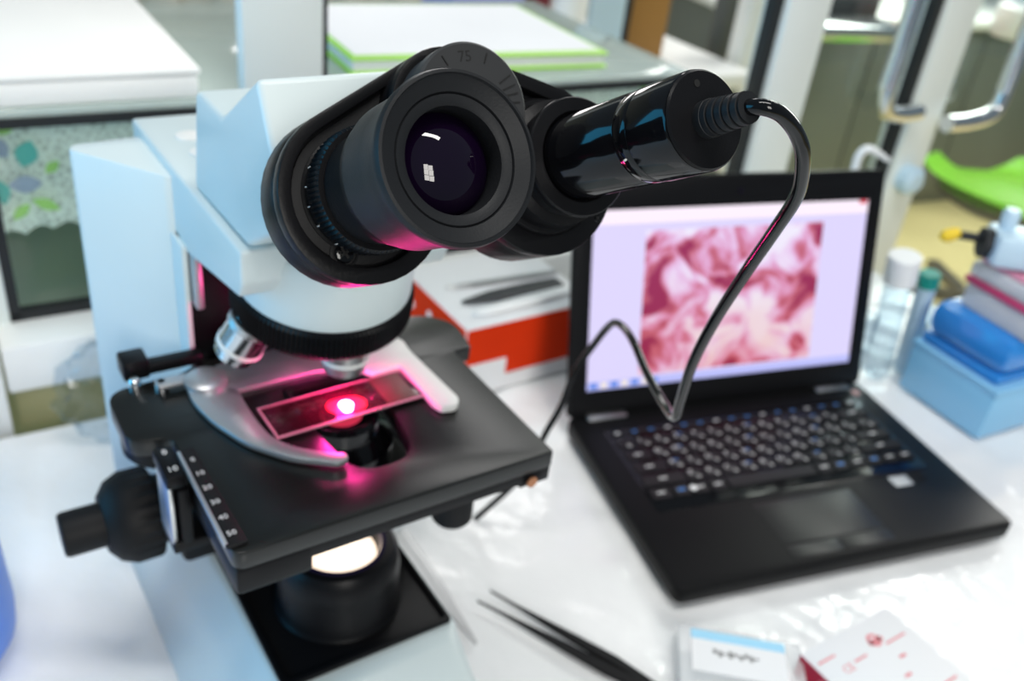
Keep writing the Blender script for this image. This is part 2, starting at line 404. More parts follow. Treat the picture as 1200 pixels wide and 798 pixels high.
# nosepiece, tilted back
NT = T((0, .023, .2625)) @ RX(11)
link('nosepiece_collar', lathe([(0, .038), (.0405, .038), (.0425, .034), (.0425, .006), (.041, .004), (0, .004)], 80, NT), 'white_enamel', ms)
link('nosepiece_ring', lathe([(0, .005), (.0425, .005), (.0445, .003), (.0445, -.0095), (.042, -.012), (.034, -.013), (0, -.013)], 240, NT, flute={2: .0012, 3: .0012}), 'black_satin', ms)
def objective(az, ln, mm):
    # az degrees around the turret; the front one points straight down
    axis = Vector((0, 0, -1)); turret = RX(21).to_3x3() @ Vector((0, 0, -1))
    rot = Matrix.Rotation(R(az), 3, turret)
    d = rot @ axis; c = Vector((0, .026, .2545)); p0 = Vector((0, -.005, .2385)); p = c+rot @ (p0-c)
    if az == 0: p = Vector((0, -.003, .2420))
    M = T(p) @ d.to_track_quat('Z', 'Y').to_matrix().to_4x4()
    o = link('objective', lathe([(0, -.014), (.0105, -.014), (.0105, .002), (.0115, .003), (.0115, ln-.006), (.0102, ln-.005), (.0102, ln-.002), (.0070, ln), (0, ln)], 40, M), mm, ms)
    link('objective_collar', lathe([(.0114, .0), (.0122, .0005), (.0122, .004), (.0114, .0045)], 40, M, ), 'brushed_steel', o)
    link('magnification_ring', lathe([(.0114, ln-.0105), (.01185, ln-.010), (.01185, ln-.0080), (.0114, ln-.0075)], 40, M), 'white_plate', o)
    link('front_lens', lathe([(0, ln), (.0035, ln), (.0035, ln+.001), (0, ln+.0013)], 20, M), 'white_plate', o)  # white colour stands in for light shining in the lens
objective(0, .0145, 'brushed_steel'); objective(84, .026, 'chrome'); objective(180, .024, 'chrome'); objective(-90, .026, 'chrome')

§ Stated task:
Without the pictures, repeat the listing above exactly.

§ Full solution:
Keep writing the Blender script for this image. This is part 2, starting at line 404. More parts follow. Treat the picture as 1200 pixels wide and 798 pixels high.
# nosepiece, tilted back
NT = T((0, .023, .2625)) @ RX(11)
link('nosepiece_collar', lathe([(0, .038), (.0405, .038), (.0425, .034), (.0425, .006), (.041, .004), (0, .004)], 80, NT), 'white_enamel', ms)
link('nosepiece_ring', lathe([(0, .005), (.0425, .005), (.0445, .003), (.0445, -.0095), (.042, -.012), (.034, -.013), (0, -.013)], 240, NT, flute={2: .0012, 3: .0012}), 'black_satin', ms)
def objective(az, ln, mm):
    # az degrees around the turret; the front one points straight down
    axis = Vector((0, 0, -1)); turret = RX(21).to_3x3() @ Vector((0, 0, -1))
    rot = Matrix.Rotation(R(az), 3, turret)
    d = rot @ axis; c = Vector((0, .026, .2545)); p0 = Vector((0, -.005, .2385)); p = c+rot @ (p0-c)
    if az == 0: p = Vector((0, -.003, .2420))
    M = T(p) @ d.to_track_quat('Z', 'Y').to_matrix().to_4x4()
    o = link('objective', lathe([(0, -.014), (.0105, -.014), (.0105, .002), (.0115, .003), (.0115, ln-.006), (.0102, ln-.005), (.0102, ln-.002), (.0070, ln), (0, ln)], 40, M), mm, ms)
    link('objective_collar', lathe([(.0114, .0), (.0122, .0005), (.0122, .004), (.0114, .0045)], 40, M, ), 'brushed_steel', o)
    link('magnification_ring', lathe([(.0114, ln-.0105), (.01185, ln-.010), (.01185, ln-.0080), (.0114, ln-.0075)], 40, M), 'white_plate', o)
    link('front_lens', lathe([(0, ln), (.0035, ln), (.0035, ln+.001), (0, ln+.0013)], 20, M), 'white_plate', o)  # white colour stands in for light shining in the lens
objective(0, .0145, 'brushed_steel'); objective(84, .026, 'chrome'); objective(180, .024, 'chrome'); objective(-90, .026, 'chrome')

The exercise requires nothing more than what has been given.